Les trois principaux partis en lice, la Ligue Musulmane (PML-N) de Nawaz Sharif, qui a dirigé par deux fois le gouvernement, le PTI de l'ex-gloire du cricket Imran Khan et le PPP de la famille Bhutto ont chacun fait leur dernier tour de piste pour consolider leurs appuis pour ce vote historique.

"Si vous nous donnez cinq ans au pouvoir, vous verrez que nous pouvons changer le destin du pays", a lancé peu avant minuit M. Sharif, la voix éraillée, dans un discours passionné devant des milliers de ses supporters réunis à Lahore, la deuxième ville du pays. Son rival Imran Khan, ancienne légende nationale du cricket, sport adulé au Pakistan, qui s'est fracturé des vertèbres mardi en chutant de plusieurs mètres lors d'un rassemblement, s'est adressé par vidéoconférence de son lit d'hôpital à ses milliers de supporters réunis dans le centre de la capitale Islamabad.

"Dieu ne m'arrachera pas à ce monde tant qu'un nouveau Pakistan ne sera pas bâti", a lancé à la foule M. Khan, dont l'accident a suscité l'émoi et une vague de sympathie au sein de la population. "Je ne sais pas ce qui adviendra, mais mon coeur me dit qu'à la même heure dans deux jours, grâce à dieu, nous célébrerons la victoire", a soufflé M. Khan dans une allocution écoutée religieusement par ses supporters.

Le sexagénaire aux allures de playboy, dont la formation tente dans cette élection de briser le monopole de ces deux partis, le PPP et la PML-N, a électrisé les jeunes et la classe moyenne pendant la campagne électorale en appelant à la fin des élites "corrompues" et à la création d'un "nouveau Pakistan". Cette campagne électorale a été minée par de nombreuses attaques qui ont fait plus de 117 morts et ont été commises en grande partie par les rebelles talibans du TTP, opposés à ces législatives jugées "non islamiques".

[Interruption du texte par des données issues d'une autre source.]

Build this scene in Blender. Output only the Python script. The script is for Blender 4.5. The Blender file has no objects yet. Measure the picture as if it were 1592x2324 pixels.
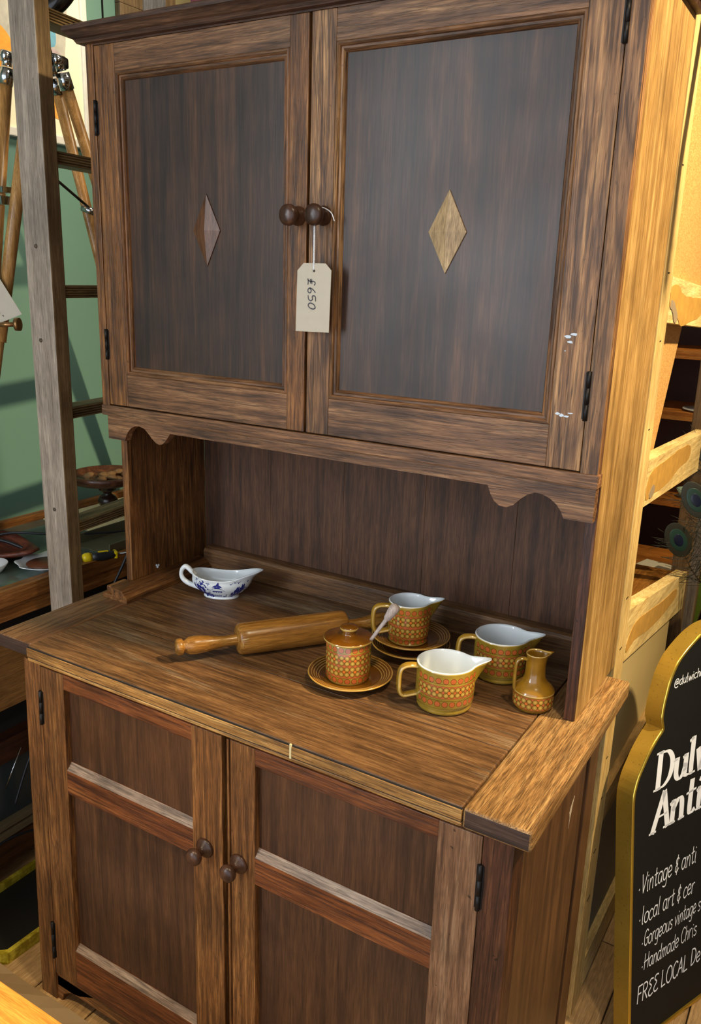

Ces attaques sanglantes n'ont pas fait dérailler le scrutin, mais ont limité la capacité des partis laïcs membres de la coalition sortante, comme le PPP, à organiser des rassemblements. Le leader de la campagne du PPP, Bilawal Bhutto Zardari, 24 ans, fils de la défunte Première ministre Benazir Bhutto et de l'actuel président Asif Ali Zardari, a brillé par son absence pendant toute cette bataille électorale. Mais tel un revenant, il est réapparu sur les écrans tard en fin de soirée jeudi, d'un lieu inconnu, possiblement hors du Pakistan, pour appeler les électeurs à ne pas mettre de côté l'héritage de sa formation.

"Pour sauver le Pakistan de Benazir Bhutto, il faut voter pour le PPP", a soutenu "Bilawal", dont les efforts de dernières minutes risquent de ne pas être suffisants.

Nawaz Sharif demeure le mieux placé dans les sondages pour prendre la tête du gouvernement en raison de ses appuis historiques dans son fief du Pendjab, où sont concentrées plus de la moitié des circonscriptions. Mais l'ascension d'Imran Khan, qui mord sur l'électorat de Nawaz Sharif, vient brouiller les pronostics.

Enlèvement et menaces

La journée avait très mal commencé pour le PPP. A Multan (centre), des hommes armés ont enlevé Ali Haider Gilani, un des fils de Yousuf Raza Gilani, qui fut Premier ministre de 2008 jusqu'à sa destitution par la justice en juin 2012. Selon les autorités locales, le secrétaire et un garde du corps d'Ali Haider Gilani, candidat aux élections provinciales du Pendjab sous la bannière du PPP, ont été tués dans la fusillade qui a aussi fait quatre blessés.

"Nous voulons que notre frère nous soit rendu ce soir. Si ce n'est pas fait, nous ne permettrons pas l'organisation du scrutin dans notre région", a mis en garde Ali Musa Gilani, le frère aîné d'Ali Haider. "Les partisans du PPP doivent rester calmes et pacifiques", a pour sa part lancé leur père. Tard en soirée, la famille n'avait toujours pas de nouvelles de l'otage dont l'enlèvement n'a pas été revendiqué.

Selon un commandant des insurgés ayant requis l'anonymat, le chef des talibans pakistanais du TTP Hakimullah Mehsud a ordonné des attentats suicide le jour du vote. "Les talibans ont envoyé des kamikazes pour perpétrer des attaques au Pakistan" samedi, a affirmé à l'AFP ce commandant, faisant craindre une journée électorale sanglante et une participation en berne malgré l'engouement qu'a suscité cette élection clé pour la consolidation de la démocratie dans ce pays de 180 millions d'habitants coutumier aux coups d'Etat.